● DATA TO PROCESS:
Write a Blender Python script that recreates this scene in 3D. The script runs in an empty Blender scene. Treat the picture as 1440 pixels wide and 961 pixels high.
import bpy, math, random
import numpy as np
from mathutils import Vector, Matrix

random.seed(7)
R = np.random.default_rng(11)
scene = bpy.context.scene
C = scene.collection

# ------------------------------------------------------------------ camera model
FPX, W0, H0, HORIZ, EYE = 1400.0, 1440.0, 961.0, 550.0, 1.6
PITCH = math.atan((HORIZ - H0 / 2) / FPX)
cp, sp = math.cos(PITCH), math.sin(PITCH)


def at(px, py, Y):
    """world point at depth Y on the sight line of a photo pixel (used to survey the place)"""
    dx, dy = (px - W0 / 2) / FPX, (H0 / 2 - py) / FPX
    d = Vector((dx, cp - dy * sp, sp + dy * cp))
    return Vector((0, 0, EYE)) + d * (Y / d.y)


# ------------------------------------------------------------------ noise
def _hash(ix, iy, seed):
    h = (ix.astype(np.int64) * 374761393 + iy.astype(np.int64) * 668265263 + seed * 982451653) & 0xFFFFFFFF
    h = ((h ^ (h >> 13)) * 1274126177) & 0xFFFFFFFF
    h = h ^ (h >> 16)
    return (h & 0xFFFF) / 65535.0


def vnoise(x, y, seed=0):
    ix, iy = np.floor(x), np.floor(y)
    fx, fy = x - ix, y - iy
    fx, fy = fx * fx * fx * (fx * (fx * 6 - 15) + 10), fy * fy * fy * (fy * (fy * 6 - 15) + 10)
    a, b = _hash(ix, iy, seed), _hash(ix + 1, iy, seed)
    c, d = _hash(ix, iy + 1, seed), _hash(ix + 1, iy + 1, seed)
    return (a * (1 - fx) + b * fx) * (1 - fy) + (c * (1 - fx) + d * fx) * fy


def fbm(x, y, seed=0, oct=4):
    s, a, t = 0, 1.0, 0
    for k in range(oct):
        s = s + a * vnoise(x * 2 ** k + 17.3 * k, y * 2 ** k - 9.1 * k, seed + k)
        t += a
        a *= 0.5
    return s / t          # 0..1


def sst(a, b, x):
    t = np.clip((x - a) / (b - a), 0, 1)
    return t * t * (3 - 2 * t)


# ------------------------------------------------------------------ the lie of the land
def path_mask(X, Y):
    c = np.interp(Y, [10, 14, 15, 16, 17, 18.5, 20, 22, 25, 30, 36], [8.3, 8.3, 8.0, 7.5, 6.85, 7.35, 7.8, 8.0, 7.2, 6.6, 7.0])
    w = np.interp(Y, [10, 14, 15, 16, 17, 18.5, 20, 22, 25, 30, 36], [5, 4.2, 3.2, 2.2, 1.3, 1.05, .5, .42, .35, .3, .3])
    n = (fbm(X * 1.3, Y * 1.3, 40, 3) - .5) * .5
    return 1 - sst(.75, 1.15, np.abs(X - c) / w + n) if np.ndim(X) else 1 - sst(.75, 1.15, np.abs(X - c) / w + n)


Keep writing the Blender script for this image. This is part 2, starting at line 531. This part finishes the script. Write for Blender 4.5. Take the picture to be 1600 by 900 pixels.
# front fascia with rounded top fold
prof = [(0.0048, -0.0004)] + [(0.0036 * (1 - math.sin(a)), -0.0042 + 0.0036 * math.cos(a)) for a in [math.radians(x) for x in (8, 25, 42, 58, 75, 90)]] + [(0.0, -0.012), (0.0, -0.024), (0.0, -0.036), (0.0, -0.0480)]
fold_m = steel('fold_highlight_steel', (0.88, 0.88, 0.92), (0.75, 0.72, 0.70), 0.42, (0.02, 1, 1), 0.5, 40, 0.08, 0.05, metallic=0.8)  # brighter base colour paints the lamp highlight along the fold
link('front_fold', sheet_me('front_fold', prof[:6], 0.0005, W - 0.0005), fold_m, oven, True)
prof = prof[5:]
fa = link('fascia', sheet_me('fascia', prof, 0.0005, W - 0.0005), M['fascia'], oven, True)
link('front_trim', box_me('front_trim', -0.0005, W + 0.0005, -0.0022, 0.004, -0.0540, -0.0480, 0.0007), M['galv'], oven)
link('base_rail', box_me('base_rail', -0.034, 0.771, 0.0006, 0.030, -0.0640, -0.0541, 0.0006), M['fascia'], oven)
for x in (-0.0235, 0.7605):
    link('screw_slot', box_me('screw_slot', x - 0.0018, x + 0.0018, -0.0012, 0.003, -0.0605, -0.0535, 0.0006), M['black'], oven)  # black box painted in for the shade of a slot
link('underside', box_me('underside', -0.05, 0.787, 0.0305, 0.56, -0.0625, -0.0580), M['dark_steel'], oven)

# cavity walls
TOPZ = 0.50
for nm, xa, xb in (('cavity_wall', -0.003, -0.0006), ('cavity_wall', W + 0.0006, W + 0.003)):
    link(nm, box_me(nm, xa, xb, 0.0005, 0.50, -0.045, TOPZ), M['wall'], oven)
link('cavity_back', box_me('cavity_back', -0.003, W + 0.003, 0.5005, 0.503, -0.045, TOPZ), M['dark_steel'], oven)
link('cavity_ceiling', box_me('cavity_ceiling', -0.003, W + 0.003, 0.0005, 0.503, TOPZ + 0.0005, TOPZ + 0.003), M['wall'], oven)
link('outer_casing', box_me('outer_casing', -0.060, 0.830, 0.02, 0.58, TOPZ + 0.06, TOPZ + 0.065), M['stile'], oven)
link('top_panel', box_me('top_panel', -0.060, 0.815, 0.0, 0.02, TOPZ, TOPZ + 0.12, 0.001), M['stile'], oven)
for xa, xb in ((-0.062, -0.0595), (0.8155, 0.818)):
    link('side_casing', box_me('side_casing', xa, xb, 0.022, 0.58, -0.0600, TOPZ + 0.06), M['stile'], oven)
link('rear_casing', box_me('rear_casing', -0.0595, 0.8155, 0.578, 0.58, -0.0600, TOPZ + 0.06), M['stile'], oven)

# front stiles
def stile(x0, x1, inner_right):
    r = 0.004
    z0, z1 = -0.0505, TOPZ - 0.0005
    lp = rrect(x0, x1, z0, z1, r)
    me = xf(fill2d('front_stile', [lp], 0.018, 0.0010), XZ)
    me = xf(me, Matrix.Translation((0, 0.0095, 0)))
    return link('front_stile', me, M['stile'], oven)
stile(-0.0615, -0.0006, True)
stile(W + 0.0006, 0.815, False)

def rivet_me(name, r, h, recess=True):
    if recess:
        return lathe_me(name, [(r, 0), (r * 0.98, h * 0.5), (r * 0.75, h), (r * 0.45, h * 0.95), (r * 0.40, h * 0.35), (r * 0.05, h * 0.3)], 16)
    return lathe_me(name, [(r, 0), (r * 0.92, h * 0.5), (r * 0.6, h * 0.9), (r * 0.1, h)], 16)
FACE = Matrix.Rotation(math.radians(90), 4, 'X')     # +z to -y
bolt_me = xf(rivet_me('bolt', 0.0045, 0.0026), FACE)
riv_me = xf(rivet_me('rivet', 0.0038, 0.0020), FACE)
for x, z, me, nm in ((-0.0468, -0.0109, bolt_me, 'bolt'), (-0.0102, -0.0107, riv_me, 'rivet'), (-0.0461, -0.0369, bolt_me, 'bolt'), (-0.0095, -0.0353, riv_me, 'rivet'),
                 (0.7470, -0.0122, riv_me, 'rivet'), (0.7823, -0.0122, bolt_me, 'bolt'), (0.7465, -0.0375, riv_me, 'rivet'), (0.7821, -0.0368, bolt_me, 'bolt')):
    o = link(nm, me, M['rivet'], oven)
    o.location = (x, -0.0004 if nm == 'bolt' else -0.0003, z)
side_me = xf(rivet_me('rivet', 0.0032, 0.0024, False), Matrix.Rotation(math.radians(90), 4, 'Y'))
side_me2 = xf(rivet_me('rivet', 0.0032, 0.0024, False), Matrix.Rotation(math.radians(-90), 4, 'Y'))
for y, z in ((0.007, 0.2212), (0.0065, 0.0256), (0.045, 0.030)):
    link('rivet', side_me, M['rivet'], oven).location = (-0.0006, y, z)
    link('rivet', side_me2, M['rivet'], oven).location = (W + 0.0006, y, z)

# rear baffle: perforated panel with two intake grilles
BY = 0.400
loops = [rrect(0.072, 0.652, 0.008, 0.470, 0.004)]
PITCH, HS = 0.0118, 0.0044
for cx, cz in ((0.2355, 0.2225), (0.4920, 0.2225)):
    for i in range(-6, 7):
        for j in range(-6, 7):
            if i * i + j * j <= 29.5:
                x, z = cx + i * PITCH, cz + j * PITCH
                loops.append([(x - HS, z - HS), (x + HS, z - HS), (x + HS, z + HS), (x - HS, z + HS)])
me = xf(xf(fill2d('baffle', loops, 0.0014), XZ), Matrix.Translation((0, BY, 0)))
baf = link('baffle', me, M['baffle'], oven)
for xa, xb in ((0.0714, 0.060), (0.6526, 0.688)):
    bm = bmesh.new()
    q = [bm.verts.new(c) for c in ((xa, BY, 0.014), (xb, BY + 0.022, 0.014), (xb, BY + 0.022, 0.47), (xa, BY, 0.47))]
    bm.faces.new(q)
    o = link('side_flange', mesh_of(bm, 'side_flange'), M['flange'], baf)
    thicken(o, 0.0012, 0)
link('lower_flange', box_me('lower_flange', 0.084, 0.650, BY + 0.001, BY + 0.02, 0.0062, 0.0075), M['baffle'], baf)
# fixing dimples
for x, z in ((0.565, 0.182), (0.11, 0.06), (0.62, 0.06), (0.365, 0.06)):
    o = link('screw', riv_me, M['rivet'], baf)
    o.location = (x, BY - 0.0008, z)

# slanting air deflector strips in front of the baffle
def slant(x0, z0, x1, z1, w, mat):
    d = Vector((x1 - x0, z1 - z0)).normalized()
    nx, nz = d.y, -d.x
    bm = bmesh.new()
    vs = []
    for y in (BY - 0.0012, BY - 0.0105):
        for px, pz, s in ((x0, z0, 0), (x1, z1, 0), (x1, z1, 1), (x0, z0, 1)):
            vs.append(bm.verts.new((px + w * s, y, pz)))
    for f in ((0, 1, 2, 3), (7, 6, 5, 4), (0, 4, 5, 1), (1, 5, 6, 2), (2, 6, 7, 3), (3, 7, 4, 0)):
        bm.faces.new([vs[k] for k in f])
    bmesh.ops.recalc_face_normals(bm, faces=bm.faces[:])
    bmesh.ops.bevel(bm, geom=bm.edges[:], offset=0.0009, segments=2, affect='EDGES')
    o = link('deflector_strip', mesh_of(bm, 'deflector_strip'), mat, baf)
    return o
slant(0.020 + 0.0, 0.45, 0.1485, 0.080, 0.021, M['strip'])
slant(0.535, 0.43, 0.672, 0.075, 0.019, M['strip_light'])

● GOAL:
From the data above, pick out each line containing "pixels" and copy it.

● WRITTEN RESPONSE:
Write a Blender Python script that recreates this scene in 3D. The script runs in an empty Blender scene. Treat the picture as 1440 pixels wide and 961 pixels high.
Keep writing the Blender script for this image. This is part 2, starting at line 531. This part finishes the script. Write for Blender 4.5. Take the picture to be 1600 by 900 pixels.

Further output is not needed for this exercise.